■ Written request ■
Go through the listing and set it down exactly, leaving out its pictures.

■ Given data ■

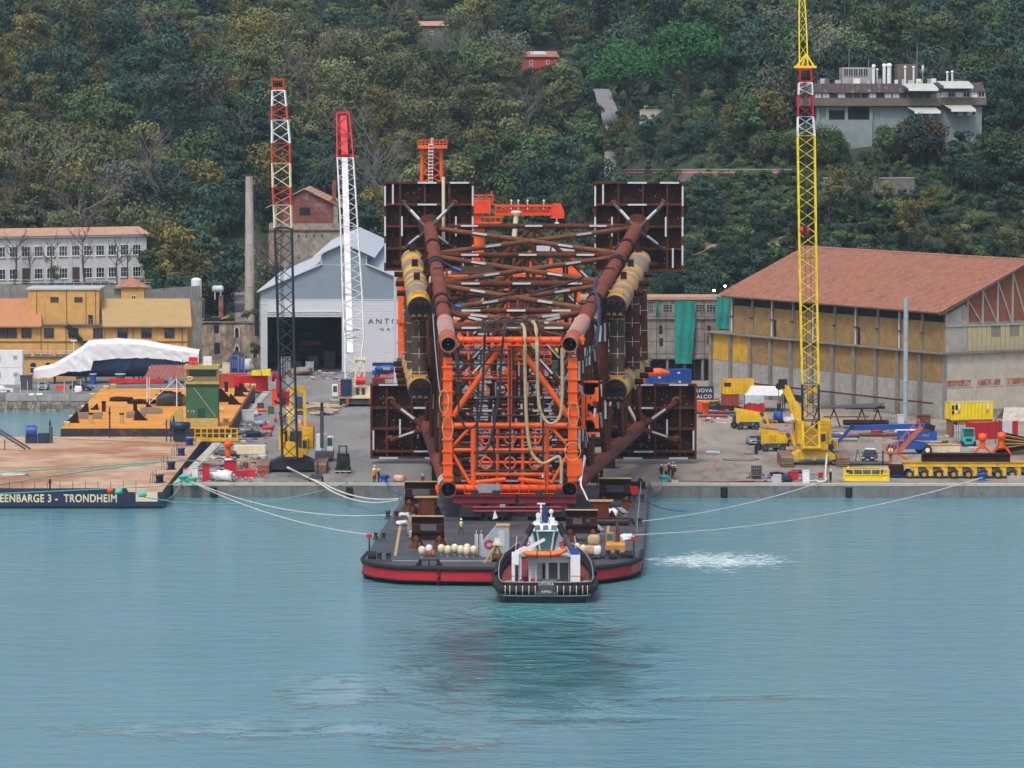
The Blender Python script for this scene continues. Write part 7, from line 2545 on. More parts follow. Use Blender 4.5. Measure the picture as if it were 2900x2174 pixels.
for s in(-1,1):tpt('roof_light',MB().ball((s*1.85,9.6,7.75),.17,n=8).tube((s*1.85,9.6,7.2),(s*1.85,9.6,7.6),.06,n=5),WHITE)
m=MB()
for i in range(13):m.tube((-1.6+i*.27,5.0,4.75),(-1.6+i*.27,5.0,5.4),.025,n=4)
for z in(5.1,5.4):m.tube((-1.6,5.0,z),(1.7,5.0,z),.025,n=4)
for s in(-1,1):
 for y in(8,10,12):m.tube((s*2.7,y,4.75),(s*2.7,y,5.9),.03,n=4)
 m.tube((s*2.7,8,5.9),(s*2.7,12,5.9),.03,n=4)
tpt('upper_railing',m,GREY)
m=MB()
m.tube((-3.75,4.5,1.4),(-3.75,4.5,4.2),.22,n=10)
m.bx(-4.05,-3.45,4.2,4.8,3.7,5.1)
c_=tpt('deck_crane',m,WHITE)
tpt('crane_column',MB().tube((-3.75,4.35,1.4),(-3.75,4.35,3.6),.2,n=10),DBLUE,c_)
tpt('crane_jib',MB().beam((-3.5,4.6,5.0),(-.15,5.2,6.6),.26,.34).beam((-3.9,4.6,5.0),(-2.6,4.8,5.6),.5,.5),WHITE,c_)
for s in(-1,1):tpt('aerial',MB().tube((s*3.9,6,4.8),(s*3.7,6.2,6.9),.04,n=4),WHITE)
for i in range(4):tpt('life_ring',MB().ring((-2.2 if i<2 else 2.2,8.8,5.3+.45*(i%2)),(0,1,0),.2,.07,12,6),REDB)
for i in range(4):tpt('raft_canister',MB().bx(1.75+.35*(i%2),2.0+.35*(i%2),9.4,9.6,5.3+.3*(i//2),5.5+.3*(i//2)),REDB)
# orange inflatable on the aft deck house
rb_=thing('rescue_boat','orange inflatable rescue boat lying across the tug upper deck','boat',tg.location+V((-.05,4.4,4.65)))
P=[(-2.35,0,.1),(-2.0,-.4,.05),(-.8,-.55,0),(.8,-.55,0),(1.7,-.45,.15),(2.35,0,.45),(1.7,.45,.15),(.8,.55,0),(-.8,.55,0),(-2.0,.4,.05)]
MB().path([V(p)+V((0,0,.3))for p in P],.27,8,True).build('tube',mat('orange_inflatable',(.80,.17,.02),.5,var=.1),rb_)
MB().bx(-2,1.8,-.4,.4,.0,.3).build('hull',mat('orange_hull',(.55,.10,.02),.5,var=.1),rb_)
MB().path([V(p)*1.0+V((0,-.02,.22))for p in P],.05,4,True).build('rope_line',DARK,rb_)
for x in(-1.0,.6):MB().bx(x-.05,x+.05,-.85,.75,-.1,.62).build('strap',DARK,rb_)
# ================================================================ crawler cranes
def boom_section(par,p0,p1,w0,w1,d0,d1,mt,bays,rc=.10,rl=.055,name='boom_section',thick=1):
 m=MB()
 def cor(f):
  c=p0.lerp(p1,f)
  w_,d_=(w0+(w1-w0)*f)/2,(d0+(d1-d0)*f)/2
  return[c+V((-w_,-d_,0)),c+V((w_,-d_,0)),c+V((w_,d_,0)),c+V((-w_,d_,0))]
 a,b=cor(0),cor(1)
 for i in range(4):m.tube(a[i],b[i],rc*thick,n=6)
 prev=a
 for k in range(bays):
  nx=cor((k+1)/bays)
  for i in range(4):
   j=(i+1)%4
   if(k+i)%2:m.tube(prev[i],nx[j],rl*thick,n=5)
   else:m.tube(prev[j],nx[i],rl*thick,n=5)
  prev=nx
 for e in(a,b):
  for i in range(4):m.tube(e[i],e[(i+1)%4],rl*1.2*thick,n=5)
 return m.build(name,mt,par,world=True)
WRED=mat('red_boom_paint',(.50,.055,.02),.5,var=.2,streak=.1)
WCR=mat('cream_boom_paint',(.66,.56,.38),.5,var=.12,streak=.2,rc=(.45,.2,.08))
BOOMB=mat('blue_black_boom_paint',(.014,.024,.034),.5,var=.2)
def boom(par,sp,mt_by,Y0,Y1,dpt=2.4,thick=1):
 y_lo,y_hi=sp[0][1],sp[-1][1]
 for(a,b,mt)in zip(sp,sp[1:],mt_by):
  Ya=Y0+(Y1-Y0)*(a[1]-y_lo)/(y_hi-y_lo)
  Yb=Y0+(Y1-Y0)*(b[1]-y_lo)/(y_hi-y_lo)
  p,q=A(a[0],a[1],Ya),A(b[0],b[1],Yb)
  n=max(2,int((q-p).length/1.75))
  boom_section(par,p,q,a[2]*Ya/F,b[2]*Yb/F,min(dpt,a[2]*Ya/F),min(dpt,b[2]*Yb/F),mt,n,thick=thick)
def tracks(t,xs,w_,ln,h,mt,y0=-2):
 for x in xs:
  m=MB()
  m.prism([(x-w_/2,y0,h*.25),(x-w_/2,y0+.25,0),(x-w_/2,y0+ln-.25,0),(x-w_/2,y0+ln,h*.25),(x-w_/2,y0+ln,h*.75),(x-w_/2,y0+ln-.25,h),(x-w_/2,y0+.25,h),(x-w_/2,y0,h*.75)],(w_,0,0))
  tr=m.build('track',mt,t)
  n=int(ln/.42)
  for i in range(n):
   MB().bx(x-w_/2-.02,x+w_/2+.02,y0+.3+i*(ln-.6)/n,y0+.3+i*(ln-.6)/n+.28,h,h+.06).build('track_shoe',mt,tr)
  for k in range(4):MB().bx(x-w_/2-.02,x+w_/2+.02,y0-.07,y0,h*(.1+.22*k),h*(.1+.22*k)+.16).build('track_shoe',mt,tr)
TRK=mat('worn_track_steel',(.22,.15,.095),.7,var=.3,rust=.3)
TRG=mat('pale_track_steel',(.30,.28,.24),.7,var=.3)
# --- left: black, cream and red boom
c=G(829,1335)
k1=thing('crawler_crane','yellow crawler crane with black boom, red and cream near the top, on left quay','crawler crane',c)
s_=c.y/F
tracks(k1,(-4.25,4.3),1.75,9.5,1.5,TRK,-3.5)
MB().prism([(-3.4,-1.5,.5),(3.4,-1.5,.5),(3.4,-1.5,1.5),(1.6,-1.5,2.3),(-1.6,-1.5,2.3),(-3.4,-1.5,1.5)],(0,5,0)).build('car_body',DARK,k1)
MB().bx(-1.5,1.6,-1.8,6,2.3,3.2).build('turntable',YEL,k1)
MB().prism([(-1.2,-2.2,2.3),(1.2,-2.2,2.3),(.9,-2.2,4.6),(-.9,-2.2,4.6)],(0,1.2,0)).build('boom_foot',YEL,k1)
for x0,x1 in((-2.15,-1.3),(1.35,3.0)):MB().bx(x0,x1,1,7,3.2,6.4).build('machine_house',YEL,k1)
MB().bx(-1.3,1.35,4,7,3.2,5.6).build('engine_cover',DGREY,k1)
for i in range(3):MB().bx(1.34,3.02,.95,1.0,3.6+i*.9,3.66+i*.9).build('panel_seam',OCHRE,k1)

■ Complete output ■
The Blender Python script for this scene continues. Write part 7, from line 2545 on. More parts follow. Use Blender 4.5. Measure the picture as if it were 2900x2174 pixels.
for s in(-1,1):tpt('roof_light',MB().ball((s*1.85,9.6,7.75),.17,n=8).tube((s*1.85,9.6,7.2),(s*1.85,9.6,7.6),.06,n=5),WHITE)
m=MB()
for i in range(13):m.tube((-1.6+i*.27,5.0,4.75),(-1.6+i*.27,5.0,5.4),.025,n=4)
for z in(5.1,5.4):m.tube((-1.6,5.0,z),(1.7,5.0,z),.025,n=4)
for s in(-1,1):
 for y in(8,10,12):m.tube((s*2.7,y,4.75),(s*2.7,y,5.9),.03,n=4)
 m.tube((s*2.7,8,5.9),(s*2.7,12,5.9),.03,n=4)
tpt('upper_railing',m,GREY)
m=MB()
m.tube((-3.75,4.5,1.4),(-3.75,4.5,4.2),.22,n=10)
m.bx(-4.05,-3.45,4.2,4.8,3.7,5.1)
c_=tpt('deck_crane',m,WHITE)
tpt('crane_column',MB().tube((-3.75,4.35,1.4),(-3.75,4.35,3.6),.2,n=10),DBLUE,c_)
tpt('crane_jib',MB().beam((-3.5,4.6,5.0),(-.15,5.2,6.6),.26,.34).beam((-3.9,4.6,5.0),(-2.6,4.8,5.6),.5,.5),WHITE,c_)
for s in(-1,1):tpt('aerial',MB().tube((s*3.9,6,4.8),(s*3.7,6.2,6.9),.04,n=4),WHITE)
for i in range(4):tpt('life_ring',MB().ring((-2.2 if i<2 else 2.2,8.8,5.3+.45*(i%2)),(0,1,0),.2,.07,12,6),REDB)
for i in range(4):tpt('raft_canister',MB().bx(1.75+.35*(i%2),2.0+.35*(i%2),9.4,9.6,5.3+.3*(i//2),5.5+.3*(i//2)),REDB)
# orange inflatable on the aft deck house
rb_=thing('rescue_boat','orange inflatable rescue boat lying across the tug upper deck','boat',tg.location+V((-.05,4.4,4.65)))
P=[(-2.35,0,.1),(-2.0,-.4,.05),(-.8,-.55,0),(.8,-.55,0),(1.7,-.45,.15),(2.35,0,.45),(1.7,.45,.15),(.8,.55,0),(-.8,.55,0),(-2.0,.4,.05)]
MB().path([V(p)+V((0,0,.3))for p in P],.27,8,True).build('tube',mat('orange_inflatable',(.80,.17,.02),.5,var=.1),rb_)
MB().bx(-2,1.8,-.4,.4,.0,.3).build('hull',mat('orange_hull',(.55,.10,.02),.5,var=.1),rb_)
MB().path([V(p)*1.0+V((0,-.02,.22))for p in P],.05,4,True).build('rope_line',DARK,rb_)
for x in(-1.0,.6):MB().bx(x-.05,x+.05,-.85,.75,-.1,.62).build('strap',DARK,rb_)
# ================================================================ crawler cranes
def boom_section(par,p0,p1,w0,w1,d0,d1,mt,bays,rc=.10,rl=.055,name='boom_section',thick=1):
 m=MB()
 def cor(f):
  c=p0.lerp(p1,f)
  w_,d_=(w0+(w1-w0)*f)/2,(d0+(d1-d0)*f)/2
  return[c+V((-w_,-d_,0)),c+V((w_,-d_,0)),c+V((w_,d_,0)),c+V((-w_,d_,0))]
 a,b=cor(0),cor(1)
 for i in range(4):m.tube(a[i],b[i],rc*thick,n=6)
 prev=a
 for k in range(bays):
  nx=cor((k+1)/bays)
  for i in range(4):
   j=(i+1)%4
   if(k+i)%2:m.tube(prev[i],nx[j],rl*thick,n=5)
   else:m.tube(prev[j],nx[i],rl*thick,n=5)
  prev=nx
 for e in(a,b):
  for i in range(4):m.tube(e[i],e[(i+1)%4],rl*1.2*thick,n=5)
 return m.build(name,mt,par,world=True)
WRED=mat('red_boom_paint',(.50,.055,.02),.5,var=.2,streak=.1)
WCR=mat('cream_boom_paint',(.66,.56,.38),.5,var=.12,streak=.2,rc=(.45,.2,.08))
BOOMB=mat('blue_black_boom_paint',(.014,.024,.034),.5,var=.2)
def boom(par,sp,mt_by,Y0,Y1,dpt=2.4,thick=1):
 y_lo,y_hi=sp[0][1],sp[-1][1]
 for(a,b,mt)in zip(sp,sp[1:],mt_by):
  Ya=Y0+(Y1-Y0)*(a[1]-y_lo)/(y_hi-y_lo)
  Yb=Y0+(Y1-Y0)*(b[1]-y_lo)/(y_hi-y_lo)
  p,q=A(a[0],a[1],Ya),A(b[0],b[1],Yb)
  n=max(2,int((q-p).length/1.75))
  boom_section(par,p,q,a[2]*Ya/F,b[2]*Yb/F,min(dpt,a[2]*Ya/F),min(dpt,b[2]*Yb/F),mt,n,thick=thick)
def tracks(t,xs,w_,ln,h,mt,y0=-2):
 for x in xs:
  m=MB()
  m.prism([(x-w_/2,y0,h*.25),(x-w_/2,y0+.25,0),(x-w_/2,y0+ln-.25,0),(x-w_/2,y0+ln,h*.25),(x-w_/2,y0+ln,h*.75),(x-w_/2,y0+ln-.25,h),(x-w_/2,y0+.25,h),(x-w_/2,y0,h*.75)],(w_,0,0))
  tr=m.build('track',mt,t)
  n=int(ln/.42)
  for i in range(n):
   MB().bx(x-w_/2-.02,x+w_/2+.02,y0+.3+i*(ln-.6)/n,y0+.3+i*(ln-.6)/n+.28,h,h+.06).build('track_shoe',mt,tr)
  for k in range(4):MB().bx(x-w_/2-.02,x+w_/2+.02,y0-.07,y0,h*(.1+.22*k),h*(.1+.22*k)+.16).build('track_shoe',mt,tr)
TRK=mat('worn_track_steel',(.22,.15,.095),.7,var=.3,rust=.3)
TRG=mat('pale_track_steel',(.30,.28,.24),.7,var=.3)
# --- left: black, cream and red boom
c=G(829,1335)
k1=thing('crawler_crane','yellow crawler crane with black boom, red and cream near the top, on left quay','crawler crane',c)
s_=c.y/F
tracks(k1,(-4.25,4.3),1.75,9.5,1.5,TRK,-3.5)
MB().prism([(-3.4,-1.5,.5),(3.4,-1.5,.5),(3.4,-1.5,1.5),(1.6,-1.5,2.3),(-1.6,-1.5,2.3),(-3.4,-1.5,1.5)],(0,5,0)).build('car_body',DARK,k1)
MB().bx(-1.5,1.6,-1.8,6,2.3,3.2).build('turntable',YEL,k1)
MB().prism([(-1.2,-2.2,2.3),(1.2,-2.2,2.3),(.9,-2.2,4.6),(-.9,-2.2,4.6)],(0,1.2,0)).build('boom_foot',YEL,k1)
for x0,x1 in((-2.15,-1.3),(1.35,3.0)):MB().bx(x0,x1,1,7,3.2,6.4).build('machine_house',YEL,k1)
MB().bx(-1.3,1.35,4,7,3.2,5.6).build('engine_cover',DGREY,k1)
for i in range(3):MB().bx(1.34,3.02,.95,1.0,3.6+i*.9,3.66+i*.9).build('panel_seam',OCHRE,k1)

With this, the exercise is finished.